La più importante delle riforme proposte è, secondo gli autori, quella che riguarda il diritto di lavorare dei migranti: le restrizioni alla possibilità di lavorare per i richiedenti asilo e per i rifugiati vigenti in molti paesi, o l'impossibilità per i lavoratori migranti che risiedono regolarmente in un paese di cambiare datore di lavoro o ancora il mancato riconoscimento dei titoli di studio, rappresentano significative barriere politiche la cui rimozione migliorerebbe le possibilità di sviluppo umano dei migranti.

Non è facile fare una valutazione complessiva del rapporto: esso mira a mettere in luce gli aspetti positivi della migrazione e a sfatare luoghi comuni sui suoi aspetti negativi. Propone inoltre politiche che favoriscono la mobilità. Le argomentazioni addotte per convincere il lettore sono però spesso deboli e non sempre è facile seguire la linea del ragionamento. Analizzare in maniera congiunta tutti i tipi di migrazione, qualunque sia l'origine, la destinazione e la causa dello spostamento, pur avendo l'indubbio vantaggio di evitare i rischi della compartimentazione, può creare confusione, dando l'impressione che troppo spesso è difficile stabilire dei nessi causali. Per esempio, la volontà di tenere insieme tutti i paesi di origine e di destinazione, che siano paesi del Nord o del Sud del mondo, in un'unica analisi fa sì che nel rapporto si succedano esempi tratti da paesi estremamente diversi l'uno dall'altro e non permette la necessaria contestualizzazione di alcune dinamiche.

Alcune riflessioni, come quelle sulle conseguenze della migrazione altamente qualificata e sull'impatto delle rimesse sui paesi di origine, o quelle sull'impatto fiscale dell'immigrazione, sono di carattere generico e offrono pochi riferimenti bibliografici: lo scopo degli autori è probabilmente quello di fugare i dubbi rispetto all'impatto positivo della mobilità, ma evitando di scavare a fondo su certe questioni, essi ottengono l'effetto contrario di sottoporsi a facili critiche.

Infine, i toni decisi e chiari che troviamo nell'incipit del rapporto lasciano a poco a poco il posto ad un argomentare particolarmente accorto, che sembra essere stato limato e smussato. Si fanno continui richiami al realismo politico, all'importanza per i governi che vogliono modificare le politiche migratorie di garantirsi il consenso elettorale, trattandosi di un tema particolarmente delicato. Sorprende che non venga usata l'argomentazione della scarsa efficacia delle politiche restrittive, che invece dovrebbe essere dominante in qualunque lavoro che miri a promuoverne l'abbattimento. Sorprende anche che nel criticare le politiche dei paesi di destinazione non si faccia alcun accenno al reato di clandestinità, introdotto in Italia di recente, ma presente per esempio anche in Gran Bretagna, in Germania e in Francia.

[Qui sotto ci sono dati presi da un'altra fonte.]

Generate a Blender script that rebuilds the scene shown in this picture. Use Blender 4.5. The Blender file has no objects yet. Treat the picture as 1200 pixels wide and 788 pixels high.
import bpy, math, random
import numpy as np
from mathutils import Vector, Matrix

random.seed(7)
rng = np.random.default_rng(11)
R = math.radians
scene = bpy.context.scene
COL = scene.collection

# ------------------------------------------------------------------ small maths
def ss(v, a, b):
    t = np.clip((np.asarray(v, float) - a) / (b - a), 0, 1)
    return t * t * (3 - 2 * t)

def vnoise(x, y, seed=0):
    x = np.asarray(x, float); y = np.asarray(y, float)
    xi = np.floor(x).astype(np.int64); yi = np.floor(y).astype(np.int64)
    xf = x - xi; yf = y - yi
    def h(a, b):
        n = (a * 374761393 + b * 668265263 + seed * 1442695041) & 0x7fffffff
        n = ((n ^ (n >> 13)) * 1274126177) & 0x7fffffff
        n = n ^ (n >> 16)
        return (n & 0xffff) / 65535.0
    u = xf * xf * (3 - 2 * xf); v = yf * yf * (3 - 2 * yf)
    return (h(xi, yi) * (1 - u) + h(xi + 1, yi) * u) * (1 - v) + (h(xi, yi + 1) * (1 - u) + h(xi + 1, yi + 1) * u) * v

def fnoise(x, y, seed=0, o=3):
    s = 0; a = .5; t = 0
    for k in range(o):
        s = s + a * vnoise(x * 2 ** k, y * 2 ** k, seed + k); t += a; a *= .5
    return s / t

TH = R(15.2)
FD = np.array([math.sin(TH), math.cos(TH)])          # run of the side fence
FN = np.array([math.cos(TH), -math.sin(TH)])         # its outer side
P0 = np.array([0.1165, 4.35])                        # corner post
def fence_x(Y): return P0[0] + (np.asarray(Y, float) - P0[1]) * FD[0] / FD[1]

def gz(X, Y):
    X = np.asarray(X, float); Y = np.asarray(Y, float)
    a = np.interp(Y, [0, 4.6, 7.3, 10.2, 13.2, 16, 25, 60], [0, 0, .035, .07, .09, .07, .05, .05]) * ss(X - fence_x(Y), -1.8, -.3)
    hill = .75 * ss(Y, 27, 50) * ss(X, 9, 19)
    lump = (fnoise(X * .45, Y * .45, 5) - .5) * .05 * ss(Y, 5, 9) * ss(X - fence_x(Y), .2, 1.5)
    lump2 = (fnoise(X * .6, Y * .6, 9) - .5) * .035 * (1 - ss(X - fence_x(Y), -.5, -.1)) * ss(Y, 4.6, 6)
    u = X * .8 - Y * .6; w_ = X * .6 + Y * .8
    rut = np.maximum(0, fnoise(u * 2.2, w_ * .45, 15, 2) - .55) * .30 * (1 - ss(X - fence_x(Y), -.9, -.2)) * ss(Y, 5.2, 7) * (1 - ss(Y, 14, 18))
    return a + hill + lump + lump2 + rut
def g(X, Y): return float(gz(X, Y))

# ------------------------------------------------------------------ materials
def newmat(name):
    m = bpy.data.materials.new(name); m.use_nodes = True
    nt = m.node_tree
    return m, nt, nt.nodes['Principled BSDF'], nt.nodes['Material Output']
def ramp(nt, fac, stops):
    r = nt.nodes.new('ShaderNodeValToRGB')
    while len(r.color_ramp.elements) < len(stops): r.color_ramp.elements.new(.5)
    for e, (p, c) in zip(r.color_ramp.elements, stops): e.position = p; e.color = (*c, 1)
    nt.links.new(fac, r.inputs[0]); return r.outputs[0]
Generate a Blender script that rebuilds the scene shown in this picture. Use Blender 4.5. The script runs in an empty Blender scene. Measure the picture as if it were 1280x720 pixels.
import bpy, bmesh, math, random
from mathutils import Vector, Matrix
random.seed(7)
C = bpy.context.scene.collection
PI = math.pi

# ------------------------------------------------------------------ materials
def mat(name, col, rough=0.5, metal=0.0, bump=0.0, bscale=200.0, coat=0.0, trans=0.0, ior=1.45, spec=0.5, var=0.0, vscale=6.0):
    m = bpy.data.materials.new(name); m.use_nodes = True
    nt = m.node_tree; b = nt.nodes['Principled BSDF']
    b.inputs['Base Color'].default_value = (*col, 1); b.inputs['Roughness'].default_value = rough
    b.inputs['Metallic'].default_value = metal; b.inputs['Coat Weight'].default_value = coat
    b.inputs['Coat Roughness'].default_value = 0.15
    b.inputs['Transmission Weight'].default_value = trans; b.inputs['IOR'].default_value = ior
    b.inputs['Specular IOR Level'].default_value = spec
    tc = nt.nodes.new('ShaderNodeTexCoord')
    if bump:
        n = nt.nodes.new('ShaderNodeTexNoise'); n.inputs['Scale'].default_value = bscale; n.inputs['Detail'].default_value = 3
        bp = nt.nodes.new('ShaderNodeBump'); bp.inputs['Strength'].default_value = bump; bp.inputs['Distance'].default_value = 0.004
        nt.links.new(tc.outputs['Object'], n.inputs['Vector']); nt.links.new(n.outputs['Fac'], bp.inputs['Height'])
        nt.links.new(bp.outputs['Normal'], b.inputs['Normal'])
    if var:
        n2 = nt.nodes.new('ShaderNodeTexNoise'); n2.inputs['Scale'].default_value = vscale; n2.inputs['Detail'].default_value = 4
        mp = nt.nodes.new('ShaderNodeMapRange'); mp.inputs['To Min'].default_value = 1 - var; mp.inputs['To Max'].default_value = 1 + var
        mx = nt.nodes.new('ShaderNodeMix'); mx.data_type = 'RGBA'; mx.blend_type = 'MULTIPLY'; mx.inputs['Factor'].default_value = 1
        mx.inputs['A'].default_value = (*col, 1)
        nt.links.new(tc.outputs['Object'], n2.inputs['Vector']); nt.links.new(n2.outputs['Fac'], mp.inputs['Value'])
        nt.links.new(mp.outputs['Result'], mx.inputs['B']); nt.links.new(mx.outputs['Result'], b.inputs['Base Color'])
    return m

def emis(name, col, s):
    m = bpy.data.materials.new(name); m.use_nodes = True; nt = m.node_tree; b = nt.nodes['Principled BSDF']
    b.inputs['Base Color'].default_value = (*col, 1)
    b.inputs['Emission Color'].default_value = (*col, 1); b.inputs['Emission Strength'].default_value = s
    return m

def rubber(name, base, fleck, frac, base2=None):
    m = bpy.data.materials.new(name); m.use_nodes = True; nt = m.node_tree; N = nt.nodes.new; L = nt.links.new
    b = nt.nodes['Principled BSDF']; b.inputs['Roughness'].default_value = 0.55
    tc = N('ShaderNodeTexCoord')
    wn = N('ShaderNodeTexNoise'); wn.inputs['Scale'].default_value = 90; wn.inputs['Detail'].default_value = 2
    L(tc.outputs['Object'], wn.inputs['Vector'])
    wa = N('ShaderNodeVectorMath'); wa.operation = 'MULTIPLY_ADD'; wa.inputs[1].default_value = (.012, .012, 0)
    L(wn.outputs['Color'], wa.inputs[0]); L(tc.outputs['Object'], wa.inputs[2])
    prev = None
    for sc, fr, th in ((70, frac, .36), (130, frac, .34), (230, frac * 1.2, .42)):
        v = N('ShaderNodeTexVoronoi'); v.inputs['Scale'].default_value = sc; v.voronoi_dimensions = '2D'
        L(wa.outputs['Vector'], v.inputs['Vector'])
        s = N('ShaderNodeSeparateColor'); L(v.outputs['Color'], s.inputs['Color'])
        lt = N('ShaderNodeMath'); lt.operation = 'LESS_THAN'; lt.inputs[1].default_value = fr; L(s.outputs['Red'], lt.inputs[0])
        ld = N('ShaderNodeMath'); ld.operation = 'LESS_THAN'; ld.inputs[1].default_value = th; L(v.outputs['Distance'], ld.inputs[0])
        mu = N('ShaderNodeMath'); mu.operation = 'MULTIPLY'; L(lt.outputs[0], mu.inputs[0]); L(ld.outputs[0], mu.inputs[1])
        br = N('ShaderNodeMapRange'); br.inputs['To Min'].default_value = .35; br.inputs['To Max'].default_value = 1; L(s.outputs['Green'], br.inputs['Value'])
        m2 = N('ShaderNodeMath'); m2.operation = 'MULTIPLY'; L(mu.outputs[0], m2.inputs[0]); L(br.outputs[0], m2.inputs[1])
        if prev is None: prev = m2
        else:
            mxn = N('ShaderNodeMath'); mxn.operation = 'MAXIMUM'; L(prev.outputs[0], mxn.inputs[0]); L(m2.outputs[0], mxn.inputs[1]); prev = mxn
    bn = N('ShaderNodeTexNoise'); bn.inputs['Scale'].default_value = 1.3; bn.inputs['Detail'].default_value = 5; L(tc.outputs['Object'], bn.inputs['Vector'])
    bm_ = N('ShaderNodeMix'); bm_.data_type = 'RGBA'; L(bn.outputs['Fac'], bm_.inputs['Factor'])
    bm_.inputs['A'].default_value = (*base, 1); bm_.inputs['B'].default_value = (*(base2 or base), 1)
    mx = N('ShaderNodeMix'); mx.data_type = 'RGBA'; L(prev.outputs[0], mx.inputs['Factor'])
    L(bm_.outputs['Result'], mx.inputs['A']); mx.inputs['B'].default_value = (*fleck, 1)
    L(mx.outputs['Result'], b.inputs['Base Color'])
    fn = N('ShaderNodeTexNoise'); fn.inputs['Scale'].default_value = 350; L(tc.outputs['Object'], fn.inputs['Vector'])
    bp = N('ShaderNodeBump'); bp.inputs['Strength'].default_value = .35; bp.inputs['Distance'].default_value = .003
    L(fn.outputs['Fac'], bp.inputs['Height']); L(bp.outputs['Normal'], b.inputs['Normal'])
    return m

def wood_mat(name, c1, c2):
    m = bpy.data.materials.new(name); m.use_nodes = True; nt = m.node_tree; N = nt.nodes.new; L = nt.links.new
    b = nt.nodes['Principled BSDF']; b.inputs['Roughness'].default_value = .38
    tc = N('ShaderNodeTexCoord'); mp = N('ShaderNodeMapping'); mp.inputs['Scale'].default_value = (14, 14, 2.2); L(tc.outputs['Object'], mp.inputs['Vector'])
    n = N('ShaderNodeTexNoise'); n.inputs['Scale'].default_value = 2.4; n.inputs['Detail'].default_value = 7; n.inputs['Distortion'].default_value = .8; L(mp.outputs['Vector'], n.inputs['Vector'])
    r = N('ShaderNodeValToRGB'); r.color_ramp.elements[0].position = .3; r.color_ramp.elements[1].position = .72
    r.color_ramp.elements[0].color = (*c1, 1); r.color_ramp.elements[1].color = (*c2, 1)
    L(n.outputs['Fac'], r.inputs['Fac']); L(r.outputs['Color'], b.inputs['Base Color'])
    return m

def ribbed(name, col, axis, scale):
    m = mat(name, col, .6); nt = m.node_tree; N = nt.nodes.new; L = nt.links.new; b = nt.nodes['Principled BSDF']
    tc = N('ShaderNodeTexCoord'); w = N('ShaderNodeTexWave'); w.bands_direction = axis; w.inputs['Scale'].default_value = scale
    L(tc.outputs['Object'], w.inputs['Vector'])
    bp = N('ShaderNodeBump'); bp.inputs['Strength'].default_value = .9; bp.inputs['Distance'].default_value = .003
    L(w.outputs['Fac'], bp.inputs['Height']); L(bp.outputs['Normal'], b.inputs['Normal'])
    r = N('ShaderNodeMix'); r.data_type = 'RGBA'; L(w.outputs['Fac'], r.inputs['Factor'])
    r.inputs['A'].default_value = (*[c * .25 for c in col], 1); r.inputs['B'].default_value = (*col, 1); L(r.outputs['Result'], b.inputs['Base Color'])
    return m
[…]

La previsione di tale reato non è forse un ledere manifestamente alla libertà di movimento, che in questo rapporto viene difesa a spada tratta sin dalle prime pagine? E' chiaro che, data l'elevata sensibilità politica dell'argomento, il rapporto fatica a mantenere l'equilibrio tra le posizioni che vorrebbe prendere e il tentativo di essere politicamente corretto. In definitiva, ci sentiamo di dire che, seppure le intenzioni del rapporto siano molto buone, esso sembra mancare un po' di coraggio e di efficacia.